FBI Arrests 2 Men Accused of Running Secret Chinese Police Station

By Steve Neavling

The FBI on Tuesday arrested two men accused of operating an unauthorized police station in New York City on behalf of the Chinese government and destroying evidence of their communications with the Ministry of Public Security in China. 

“Harry” Lu Jianwang, 61, of the Bronx, and Chen Jinping, 59, of Manhattan, used the police station to crack down on criticism of the Chinese government, the Justice Department alleges. 

They were charged with obstruction of justice and conspiring to act as agents of China. 

Additional charges were filed against 34 Chinese police officers accused of harassing Chinese nationals who lived in New York City. 

“The PRC (People’s Republic of China), through its repressive security apparatus, established a secret physical presence in New York City to monitor and intimidate dissidents and those critical of its government,” Assistant Attorney General Matthew G. Olsen, of the Justice Department’s National Security Division, said in a news release. “The PRC’s actions go far beyond the bounds of acceptable nation-state conduct. We will resolutely defend the freedoms of all those living in our country from the threat of authoritarian repression.”

Prosecutors say the police station opened in early 2022. 

In October 2022, the FBI searched the police station and interviewed Lu and Chen and seized their phones. 

FBI agents discovered that the communications between Lu and Chen and Chinese law enforcement were deleted from their phones.

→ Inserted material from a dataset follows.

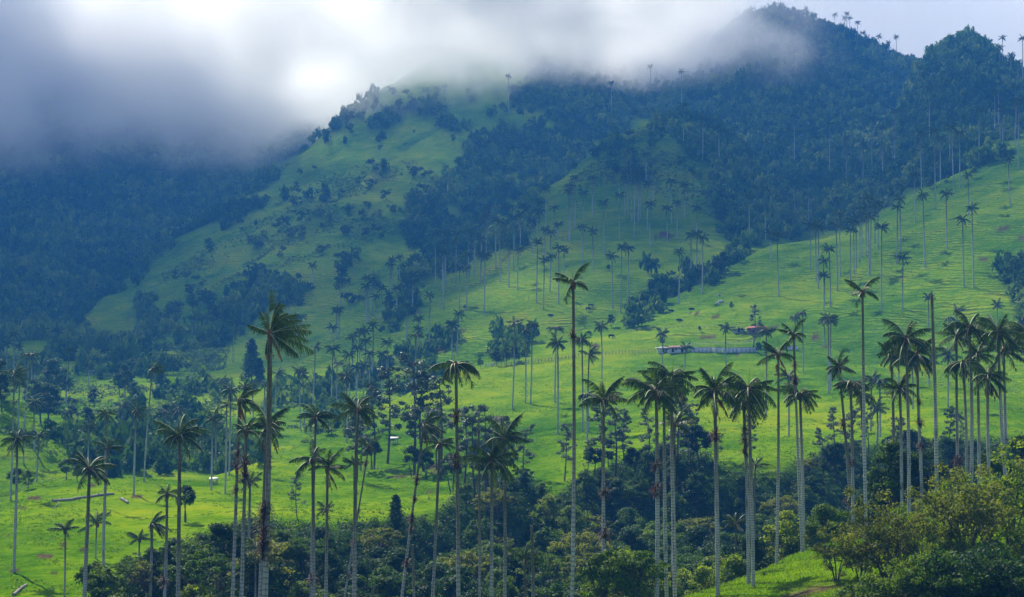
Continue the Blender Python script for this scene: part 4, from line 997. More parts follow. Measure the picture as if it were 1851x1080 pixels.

The defendants admitted to agents that they had deleted the communications after learning about the FBI investigation, according to prosecutors. 

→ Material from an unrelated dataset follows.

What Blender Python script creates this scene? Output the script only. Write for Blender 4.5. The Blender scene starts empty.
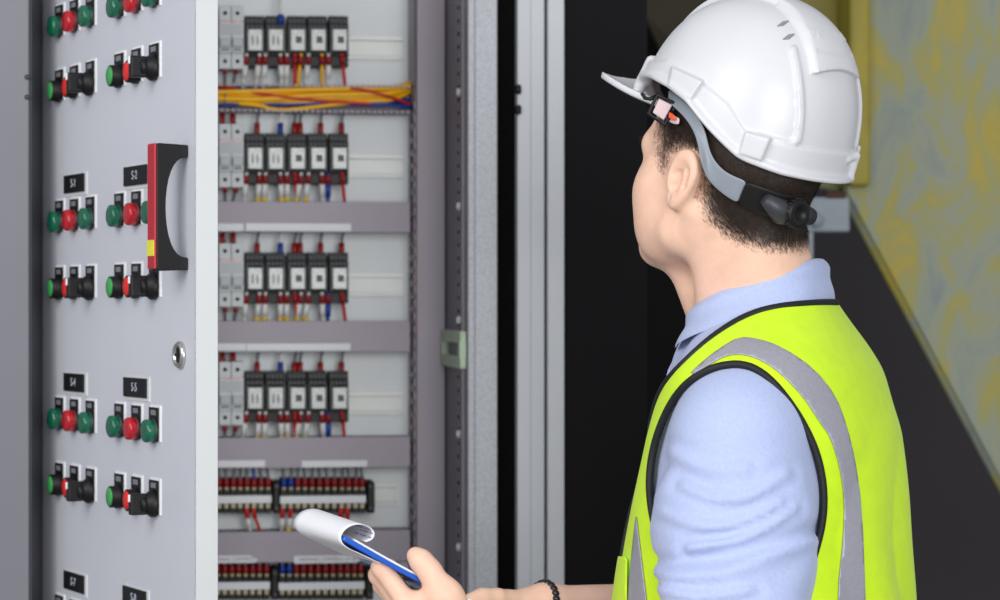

“This prosecution reveals the Chinese government’s flagrant violation of our nation’s sovereignty by establishing a secret police station in the middle of New York City,” U.S. Attorney Breon Peace for the Eastern District of New York said. “As alleged, the defendants and their co-conspirators were tasked with doing the PRC’s bidding, including helping locate a Chinese dissident living in the United States, and obstructed our investigation by deleting their communications. Such a police station has no place here in New York City – or any American community.”   

The defendants face up to 20 years in prison on the obstruction of justice charge. The conspiracy charge carries a maximum penalty of five years in prison.